§ **The task**
Without including any images, repeat the data exactly.

§ **Supplied material**
========================================
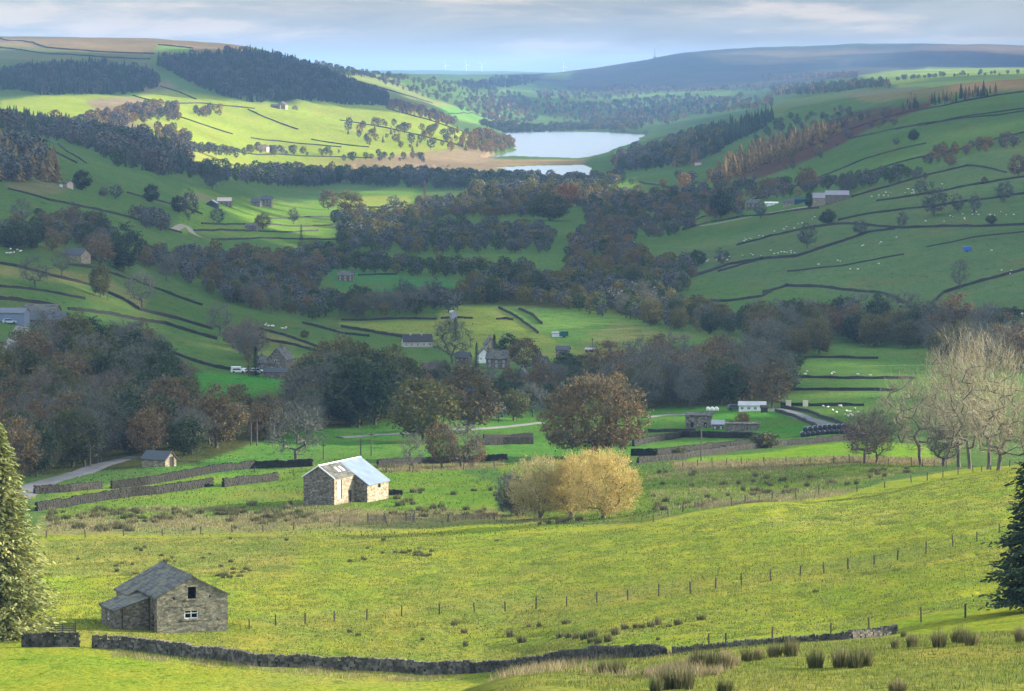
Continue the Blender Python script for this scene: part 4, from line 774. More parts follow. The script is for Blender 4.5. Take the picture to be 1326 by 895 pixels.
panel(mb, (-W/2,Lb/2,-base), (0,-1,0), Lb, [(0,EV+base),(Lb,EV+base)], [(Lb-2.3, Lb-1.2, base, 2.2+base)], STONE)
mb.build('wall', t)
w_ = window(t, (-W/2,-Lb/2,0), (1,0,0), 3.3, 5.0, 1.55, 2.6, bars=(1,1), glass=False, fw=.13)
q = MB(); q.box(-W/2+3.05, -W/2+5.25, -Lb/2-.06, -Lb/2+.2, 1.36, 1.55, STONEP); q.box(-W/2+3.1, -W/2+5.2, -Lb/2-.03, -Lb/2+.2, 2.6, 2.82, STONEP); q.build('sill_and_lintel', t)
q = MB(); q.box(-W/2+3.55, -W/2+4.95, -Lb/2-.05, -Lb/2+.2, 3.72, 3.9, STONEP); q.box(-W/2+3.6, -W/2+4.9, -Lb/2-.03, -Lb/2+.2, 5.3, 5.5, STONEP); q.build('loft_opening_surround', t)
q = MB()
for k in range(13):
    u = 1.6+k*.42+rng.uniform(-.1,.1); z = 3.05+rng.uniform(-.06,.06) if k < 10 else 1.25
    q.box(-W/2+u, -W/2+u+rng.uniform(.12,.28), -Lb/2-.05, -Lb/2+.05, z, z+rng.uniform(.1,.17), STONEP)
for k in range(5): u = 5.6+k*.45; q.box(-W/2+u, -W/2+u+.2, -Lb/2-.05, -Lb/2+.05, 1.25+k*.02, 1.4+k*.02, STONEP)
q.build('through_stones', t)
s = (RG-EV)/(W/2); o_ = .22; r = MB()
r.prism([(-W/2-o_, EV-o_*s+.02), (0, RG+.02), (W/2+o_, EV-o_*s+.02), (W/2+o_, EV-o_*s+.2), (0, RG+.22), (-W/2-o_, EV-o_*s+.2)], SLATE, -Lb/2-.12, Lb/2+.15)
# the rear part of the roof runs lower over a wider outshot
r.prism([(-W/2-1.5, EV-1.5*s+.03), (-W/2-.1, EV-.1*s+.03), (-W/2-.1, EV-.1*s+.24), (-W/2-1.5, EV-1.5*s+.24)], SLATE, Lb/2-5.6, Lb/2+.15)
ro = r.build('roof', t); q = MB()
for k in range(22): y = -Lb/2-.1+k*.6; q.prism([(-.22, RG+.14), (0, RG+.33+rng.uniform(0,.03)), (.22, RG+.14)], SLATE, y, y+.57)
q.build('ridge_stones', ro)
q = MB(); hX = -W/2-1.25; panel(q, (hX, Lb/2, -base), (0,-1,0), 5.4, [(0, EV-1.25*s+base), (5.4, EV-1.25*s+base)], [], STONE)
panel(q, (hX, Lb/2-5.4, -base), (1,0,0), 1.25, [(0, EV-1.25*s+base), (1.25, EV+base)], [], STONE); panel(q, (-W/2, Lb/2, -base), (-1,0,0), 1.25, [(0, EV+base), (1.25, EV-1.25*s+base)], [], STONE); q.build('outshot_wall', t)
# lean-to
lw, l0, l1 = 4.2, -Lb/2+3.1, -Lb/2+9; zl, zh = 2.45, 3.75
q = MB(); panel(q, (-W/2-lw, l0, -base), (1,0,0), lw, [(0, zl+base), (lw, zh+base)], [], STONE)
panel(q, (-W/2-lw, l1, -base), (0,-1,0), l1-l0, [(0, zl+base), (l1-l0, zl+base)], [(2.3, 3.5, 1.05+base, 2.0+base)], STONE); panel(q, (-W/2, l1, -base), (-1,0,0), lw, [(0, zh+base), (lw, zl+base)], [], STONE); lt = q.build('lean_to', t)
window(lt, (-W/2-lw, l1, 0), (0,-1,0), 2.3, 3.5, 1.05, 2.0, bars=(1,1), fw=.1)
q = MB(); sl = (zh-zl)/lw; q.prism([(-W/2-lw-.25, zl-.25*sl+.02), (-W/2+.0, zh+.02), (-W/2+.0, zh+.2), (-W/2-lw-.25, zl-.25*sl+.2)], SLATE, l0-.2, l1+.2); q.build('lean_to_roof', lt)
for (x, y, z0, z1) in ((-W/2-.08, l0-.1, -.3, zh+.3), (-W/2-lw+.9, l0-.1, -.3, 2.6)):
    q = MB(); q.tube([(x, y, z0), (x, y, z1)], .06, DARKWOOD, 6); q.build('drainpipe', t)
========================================
§ **The solution**
Continue the Blender Python script for this scene: part 4, from line 774. More parts follow. The script is for Blender 4.5. Take the picture to be 1326 by 895 pixels.
panel(mb, (-W/2,Lb/2,-base), (0,-1,0), Lb, [(0,EV+base),(Lb,EV+base)], [(Lb-2.3, Lb-1.2, base, 2.2+base)], STONE)
mb.build('wall', t)
w_ = window(t, (-W/2,-Lb/2,0), (1,0,0), 3.3, 5.0, 1.55, 2.6, bars=(1,1), glass=False, fw=.13)
q = MB(); q.box(-W/2+3.05, -W/2+5.25, -Lb/2-.06, -Lb/2+.2, 1.36, 1.55, STONEP); q.box(-W/2+3.1, -W/2+5.2, -Lb/2-.03, -Lb/2+.2, 2.6, 2.82, STONEP); q.build('sill_and_lintel', t)
q = MB(); q.box(-W/2+3.55, -W/2+4.95, -Lb/2-.05, -Lb/2+.2, 3.72, 3.9, STONEP); q.box(-W/2+3.6, -W/2+4.9, -Lb/2-.03, -Lb/2+.2, 5.3, 5.5, STONEP); q.build('loft_opening_surround', t)
q = MB()
for k in range(13):
    u = 1.6+k*.42+rng.uniform(-.1,.1); z = 3.05+rng.uniform(-.06,.06) if k < 10 else 1.25
    q.box(-W/2+u, -W/2+u+rng.uniform(.12,.28), -Lb/2-.05, -Lb/2+.05, z, z+rng.uniform(.1,.17), STONEP)
for k in range(5): u = 5.6+k*.45; q.box(-W/2+u, -W/2+u+.2, -Lb/2-.05, -Lb/2+.05, 1.25+k*.02, 1.4+k*.02, STONEP)
q.build('through_stones', t)
s = (RG-EV)/(W/2); o_ = .22; r = MB()
r.prism([(-W/2-o_, EV-o_*s+.02), (0, RG+.02), (W/2+o_, EV-o_*s+.02), (W/2+o_, EV-o_*s+.2), (0, RG+.22), (-W/2-o_, EV-o_*s+.2)], SLATE, -Lb/2-.12, Lb/2+.15)
# the rear part of the roof runs lower over a wider outshot
r.prism([(-W/2-1.5, EV-1.5*s+.03), (-W/2-.1, EV-.1*s+.03), (-W/2-.1, EV-.1*s+.24), (-W/2-1.5, EV-1.5*s+.24)], SLATE, Lb/2-5.6, Lb/2+.15)
ro = r.build('roof', t); q = MB()
for k in range(22): y = -Lb/2-.1+k*.6; q.prism([(-.22, RG+.14), (0, RG+.33+rng.uniform(0,.03)), (.22, RG+.14)], SLATE, y, y+.57)
q.build('ridge_stones', ro)
q = MB(); hX = -W/2-1.25; panel(q, (hX, Lb/2, -base), (0,-1,0), 5.4, [(0, EV-1.25*s+base), (5.4, EV-1.25*s+base)], [], STONE)
panel(q, (hX, Lb/2-5.4, -base), (1,0,0), 1.25, [(0, EV-1.25*s+base), (1.25, EV+base)], [], STONE); panel(q, (-W/2, Lb/2, -base), (-1,0,0), 1.25, [(0, EV+base), (1.25, EV-1.25*s+base)], [], STONE); q.build('outshot_wall', t)
# lean-to
lw, l0, l1 = 4.2, -Lb/2+3.1, -Lb/2+9; zl, zh = 2.45, 3.75
q = MB(); panel(q, (-W/2-lw, l0, -base), (1,0,0), lw, [(0, zl+base), (lw, zh+base)], [], STONE)
panel(q, (-W/2-lw, l1, -base), (0,-1,0), l1-l0, [(0, zl+base), (l1-l0, zl+base)], [(2.3, 3.5, 1.05+base, 2.0+base)], STONE); panel(q, (-W/2, l1, -base), (-1,0,0), lw, [(0, zh+base), (lw, zl+base)], [], STONE); lt = q.build('lean_to', t)
window(lt, (-W/2-lw, l1, 0), (0,-1,0), 2.3, 3.5, 1.05, 2.0, bars=(1,1), fw=.1)
q = MB(); sl = (zh-zl)/lw; q.prism([(-W/2-lw-.25, zl-.25*sl+.02), (-W/2+.0, zh+.02), (-W/2+.0, zh+.2), (-W/2-lw-.25, zl-.25*sl+.2)], SLATE, l0-.2, l1+.2); q.build('lean_to_roof', lt)
for (x, y, z0, z1) in ((-W/2-.08, l0-.1, -.3, zh+.3), (-W/2-lw+.9, l0-.1, -.3, 2.6)):
    q = MB(); q.tube([(x, y, z0), (x, y, z1)], .06, DARKWOOD, 6); q.build('drainpipe', t)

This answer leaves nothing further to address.